• WHAT THIS TASK INVOLVES
Transcribe every line exactly and omit anything that is a picture.

• MATERIAL PROVIDED

--*--

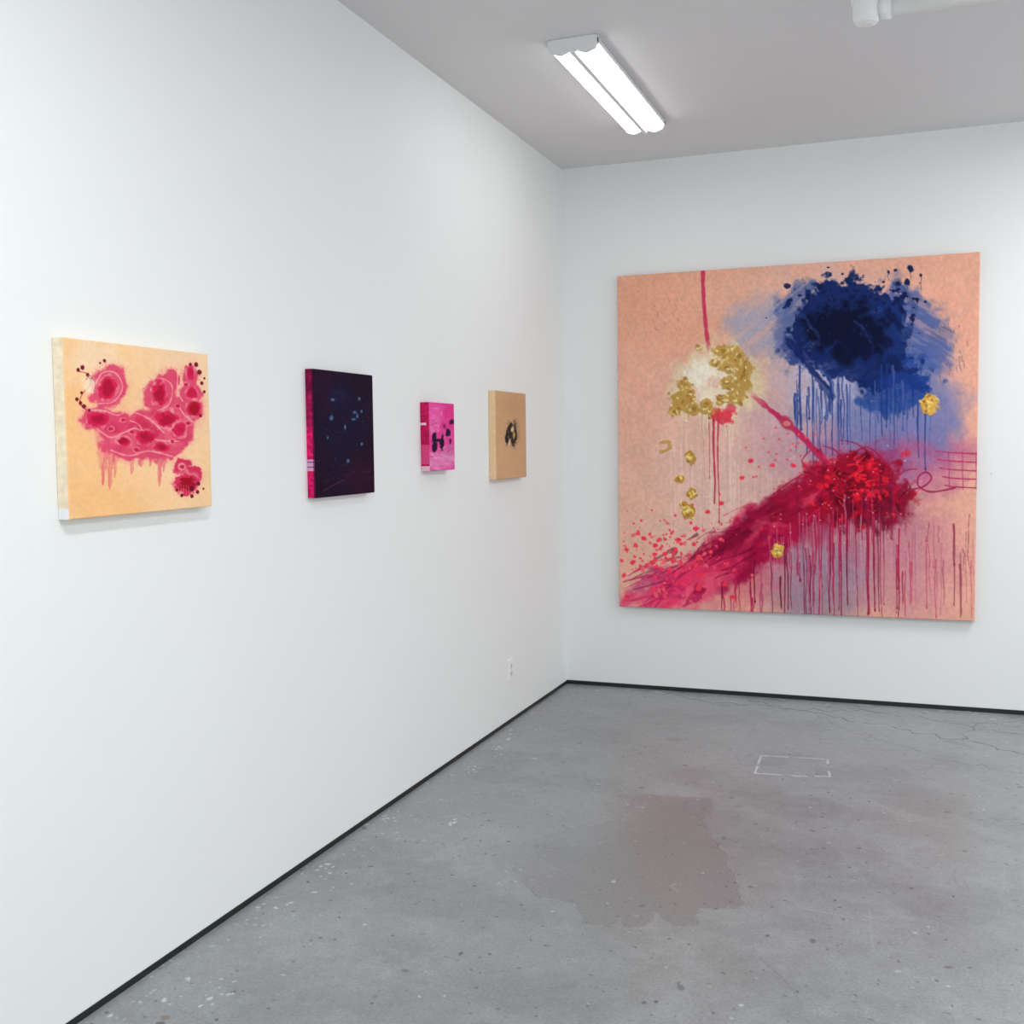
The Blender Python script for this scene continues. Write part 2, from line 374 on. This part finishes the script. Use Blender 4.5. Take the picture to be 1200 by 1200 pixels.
# pink stem
S([(823,318),(824,350),(827,385),(831,412)],4.6,(208,58,96),.95,namp=.35)
S([(878,458),(900,478),(922,495),(940,512),(958,530),(978,552)],5.4,(196,42,90),.95,w2=8,namp=.5)
B(922,496,9,6,(190,60,90),.95,rot=.6); B(922,496,4,2.5,(232,140,140),.8)
# flower
B(840,450,50,46,(238,224,180),.8,soft=.3,namp=.6,ns=14,t=(.35,40,4,1.57))
B(882,452,14,28,(236,218,170),.6,soft=.4,t=(.5,20,3,.3))
B(830,445,30,28,(246,226,204),.9,soft=.3)
B(820,438,17,15,(252,244,224),.85,soft=.4,namp=.7,ns=6,t=(.35,12,3,1.4)); B(810,462,7,9,(238,190,172),.7)
B(836,448,8,6,(238,190,168),.7,namp=.7,ns=5)
for i in range(16): D(rng.uniform(795,870),rng.uniform(440,470),rng.uniform(480,530),1.6,(250,236,208),.6,False)
for (x,y,rx,ry) in [(860,416,15,10),(872,432,10,13),(845,412,10,6),(854,430,10,8),(868,448,11,11),(852,448,8,8),(838,426,7,5),(803,452,8,8),(796,470,11,12),(811,480,9,8),(828,476,8,9),(862,466,11,9),(845,468,7,6),(808,464,7,8),(790,482,7,7),(836,486,6,5),(818,408,4,3)]:
    B(x,y,rx,ry,(198,156,80),.95,soft=.15,namp=.6,ns=5,h=.8,metal=.12)
    for k in range(10):
        xx=x+rng.normal(0,rx*.5); yy=y+rng.normal(0,ry*.5)
        B(xx,yy,rng.uniform(1.2,3.4),rng.uniform(.9,2.1),[(232,204,128),(158,116,52),(214,178,98),(246,234,186),(180,134,64)][k%5],.8,rot=rng.uniform(0,3),soft=.35,namp=.5,ns=3,h=[1.3,.6,1.1,1.4,.8][k%5],metal=.12)
B(848,488,12,9,(236,58,76),.9,soft=.25,namp=.7,ns=4); B(857,478,6,5,(226,80,100),.8); B(838,482,5,4,(214,100,70),.7)
D(836,492,590,3,(200,60,84),.9); D(841,490,612,2.2,(206,70,94),.85); D(831,496,560,1.8,(212,110,110),.75)
def gold(x,y,rx,ry,br=0,rot=0,n=10):
    B(x,y,rx,ry,(226,176,80) if br else (196,150,74),1,rot=rot,soft=.12,namp=.6,ns=5,h=.8,metal=.12)
    for k in range(n):
        B(x+rng.normal(0,rx*.4),y+rng.normal(0,ry*.4),rng.uniform(1.5,3.2),rng.uniform(.9,1.8),[(255,228,140),(164,118,46),(242,200,100)][k%3],.85,rot=rng.uniform(0,3),soft=.3,namp=.3,ns=3,h=[1.4,.6,1.1][k%3],metal=.15)
gold(1088,473,10,12,1,n=18)
S([(774,519),(783,518),(784,526),(775,530)],4,(200,158,84),.85,namp=.8,ns=4,h=.7,metal=.12)
gold(809,537,6,8,n=7); gold(797,562,6,4,n=5); gold(811,579,6,6,n=7); gold(808,600,8,9,n=12); gold(802,592,5,4,n=4)
# crimson comet
A=-.57
B(965,585,95,34,(176,34,82),.85,rot=A,soft=.35,namp=.5,ns=18,t=(.35,60,6,A))
B(885,632,86,30,(188,18,72),.97,rot=A,soft=.25,namp=.55,ns=16,t=(.15,60,6,A))
B(860,655,52,26,(166,12,66),.85,rot=A,soft=.35,namp=.5,ns=14)
B(800,682,66,22,(232,54,108),.95,rot=A+.1,soft=.25,namp=.6,ns=14,t=(.3,50,5,A))
B(765,682,32,10,(206,76,126),.8,rot=-.5,soft=.4,namp=.5,ns=8,t=(.5,30,4,A))
B(812,684,58,22,(252,58,108),.85,rot=A,soft=.4,namp=.6,ns=12,t=(.5,40,6,A))
B(825,690,34,12,(255,120,140),.5,rot=A,soft=.5,namp=.6,ns=8)
B(905,602,66,16,(124,10,48),.85,rot=A,soft=.35,namp=.65,ns=12,t=(.4,60,5,A))
B(880,622,56,12,(136,10,54),.75,rot=A,soft=.35,namp=.7,ns=9,t=(.45,50,4,A))
B(1003,572,58,40,(164,14,44),1,soft=.15,namp=.6,ns=14,t=(.12,20,5,.3))
B(945,580,52,24,(168,16,54),.95,rot=A,soft=.25,namp=.65,ns=12,t=(.3,40,5,A))
B(1016,592,40,26,(104,8,36),.85,soft=.35,namp=.7,ns=10)
B(1050,588,20,26,(138,20,56),.6,soft=.5,namp=.7,ns=7)
for i in range(90):
    B(rng.normal(1000,28),rng.normal(570,18),rng.uniform(2,9),rng.uniform(1.5,5),[(214,20,46),(128,8,36),(186,16,48),(92,6,30),(236,34,56)][i%5],.7,rot=rng.uniform(0,3),soft=.35,namp=.8,ns=4)
for i in range(80):
    x=rng.normal(1000,26); y=rng.normal(566,17); an=rng.uniform(-1.2,1.0); l=rng.uniform(4,13)
    c=[(240,24,50),(146,8,38),(250,46,64),(96,6,30),(206,20,50)][i%5]
    S([(x,y),(x+l*.5*math.cos(an)+rng.normal(0,1.5),y+l*.5*math.sin(an)+rng.normal(0,1.5)),(x+l*math.cos(an),y+l*math.sin(an))],rng.uniform(1.3,3),c,.75,w2=1,namp=.7,ns=4)
for i in range(80):
    k=rng.uniform(0,1)**.8; x=985-k*215+rng.normal(0,8); y=568+k*120+rng.normal(0,15); l=rng.uniform(12,44)
    c=[(104,8,42),(206,24,68),(150,14,58),(84,8,38),(236,44,92),(132,12,54)][i%6]
    a_=.5+rng.normal(0,.16)
    S([(x,y),(x-l*.5*math.cos(a_),y+l*.5*math.sin(a_)+rng.normal(0,2)),(x-l*math.cos(a_),y+l*math.sin(a_))],rng.uniform(1.2,5),c,.55,w2=.8,namp=.8,ns=6,t=(.55,14,3,A))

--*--

• WRITTEN REPLY
The Blender Python script for this scene continues. Write part 2, from line 374 on. This part finishes the script. Use Blender 4.5. Take the picture to be 1200 by 1200 pixels.
# pink stem
S([(823,318),(824,350),(827,385),(831,412)],4.6,(208,58,96),.95,namp=.35)
S([(878,458),(900,478),(922,495),(940,512),(958,530),(978,552)],5.4,(196,42,90),.95,w2=8,namp=.5)
B(922,496,9,6,(190,60,90),.95,rot=.6); B(922,496,4,2.5,(232,140,140),.8)
# flower
B(840,450,50,46,(238,224,180),.8,soft=.3,namp=.6,ns=14,t=(.35,40,4,1.57))
B(882,452,14,28,(236,218,170),.6,soft=.4,t=(.5,20,3,.3))
B(830,445,30,28,(246,226,204),.9,soft=.3)
B(820,438,17,15,(252,244,224),.85,soft=.4,namp=.7,ns=6,t=(.35,12,3,1.4)); B(810,462,7,9,(238,190,172),.7)
B(836,448,8,6,(238,190,168),.7,namp=.7,ns=5)
for i in range(16): D(rng.uniform(795,870),rng.uniform(440,470),rng.uniform(480,530),1.6,(250,236,208),.6,False)
for (x,y,rx,ry) in [(860,416,15,10),(872,432,10,13),(845,412,10,6),(854,430,10,8),(868,448,11,11),(852,448,8,8),(838,426,7,5),(803,452,8,8),(796,470,11,12),(811,480,9,8),(828,476,8,9),(862,466,11,9),(845,468,7,6),(808,464,7,8),(790,482,7,7),(836,486,6,5),(818,408,4,3)]:
    B(x,y,rx,ry,(198,156,80),.95,soft=.15,namp=.6,ns=5,h=.8,metal=.12)
    for k in range(10):
        xx=x+rng.normal(0,rx*.5); yy=y+rng.normal(0,ry*.5)
        B(xx,yy,rng.uniform(1.2,3.4),rng.uniform(.9,2.1),[(232,204,128),(158,116,52),(214,178,98),(246,234,186),(180,134,64)][k%5],.8,rot=rng.uniform(0,3),soft=.35,namp=.5,ns=3,h=[1.3,.6,1.1,1.4,.8][k%5],metal=.12)
B(848,488,12,9,(236,58,76),.9,soft=.25,namp=.7,ns=4); B(857,478,6,5,(226,80,100),.8); B(838,482,5,4,(214,100,70),.7)
D(836,492,590,3,(200,60,84),.9); D(841,490,612,2.2,(206,70,94),.85); D(831,496,560,1.8,(212,110,110),.75)
def gold(x,y,rx,ry,br=0,rot=0,n=10):
    B(x,y,rx,ry,(226,176,80) if br else (196,150,74),1,rot=rot,soft=.12,namp=.6,ns=5,h=.8,metal=.12)
    for k in range(n):
        B(x+rng.normal(0,rx*.4),y+rng.normal(0,ry*.4),rng.uniform(1.5,3.2),rng.uniform(.9,1.8),[(255,228,140),(164,118,46),(242,200,100)][k%3],.85,rot=rng.uniform(0,3),soft=.3,namp=.3,ns=3,h=[1.4,.6,1.1][k%3],metal=.15)
gold(1088,473,10,12,1,n=18)
S([(774,519),(783,518),(784,526),(775,530)],4,(200,158,84),.85,namp=.8,ns=4,h=.7,metal=.12)
gold(809,537,6,8,n=7); gold(797,562,6,4,n=5); gold(811,579,6,6,n=7); gold(808,600,8,9,n=12); gold(802,592,5,4,n=4)
# crimson comet
A=-.57
B(965,585,95,34,(176,34,82),.85,rot=A,soft=.35,namp=.5,ns=18,t=(.35,60,6,A))
B(885,632,86,30,(188,18,72),.97,rot=A,soft=.25,namp=.55,ns=16,t=(.15,60,6,A))
B(860,655,52,26,(166,12,66),.85,rot=A,soft=.35,namp=.5,ns=14)
B(800,682,66,22,(232,54,108),.95,rot=A+.1,soft=.25,namp=.6,ns=14,t=(.3,50,5,A))
B(765,682,32,10,(206,76,126),.8,rot=-.5,soft=.4,namp=.5,ns=8,t=(.5,30,4,A))
B(812,684,58,22,(252,58,108),.85,rot=A,soft=.4,namp=.6,ns=12,t=(.5,40,6,A))
B(825,690,34,12,(255,120,140),.5,rot=A,soft=.5,namp=.6,ns=8)
B(905,602,66,16,(124,10,48),.85,rot=A,soft=.35,namp=.65,ns=12,t=(.4,60,5,A))
B(880,622,56,12,(136,10,54),.75,rot=A,soft=.35,namp=.7,ns=9,t=(.45,50,4,A))
B(1003,572,58,40,(164,14,44),1,soft=.15,namp=.6,ns=14,t=(.12,20,5,.3))
B(945,580,52,24,(168,16,54),.95,rot=A,soft=.25,namp=.65,ns=12,t=(.3,40,5,A))
B(1016,592,40,26,(104,8,36),.85,soft=.35,namp=.7,ns=10)
B(1050,588,20,26,(138,20,56),.6,soft=.5,namp=.7,ns=7)
for i in range(90):
    B(rng.normal(1000,28),rng.normal(570,18),rng.uniform(2,9),rng.uniform(1.5,5),[(214,20,46),(128,8,36),(186,16,48),(92,6,30),(236,34,56)][i%5],.7,rot=rng.uniform(0,3),soft=.35,namp=.8,ns=4)
for i in range(80):
    x=rng.normal(1000,26); y=rng.normal(566,17); an=rng.uniform(-1.2,1.0); l=rng.uniform(4,13)
    c=[(240,24,50),(146,8,38),(250,46,64),(96,6,30),(206,20,50)][i%5]
    S([(x,y),(x+l*.5*math.cos(an)+rng.normal(0,1.5),y+l*.5*math.sin(an)+rng.normal(0,1.5)),(x+l*math.cos(an),y+l*math.sin(an))],rng.uniform(1.3,3),c,.75,w2=1,namp=.7,ns=4)
for i in range(80):
    k=rng.uniform(0,1)**.8; x=985-k*215+rng.normal(0,8); y=568+k*120+rng.normal(0,15); l=rng.uniform(12,44)
    c=[(104,8,42),(206,24,68),(150,14,58),(84,8,38),(236,44,92),(132,12,54)][i%6]
    a_=.5+rng.normal(0,.16)
    S([(x,y),(x-l*.5*math.cos(a_),y+l*.5*math.sin(a_)+rng.normal(0,2)),(x-l*math.cos(a_),y+l*math.sin(a_))],rng.uniform(1.2,5),c,.55,w2=.8,namp=.8,ns=6,t=(.55,14,3,A))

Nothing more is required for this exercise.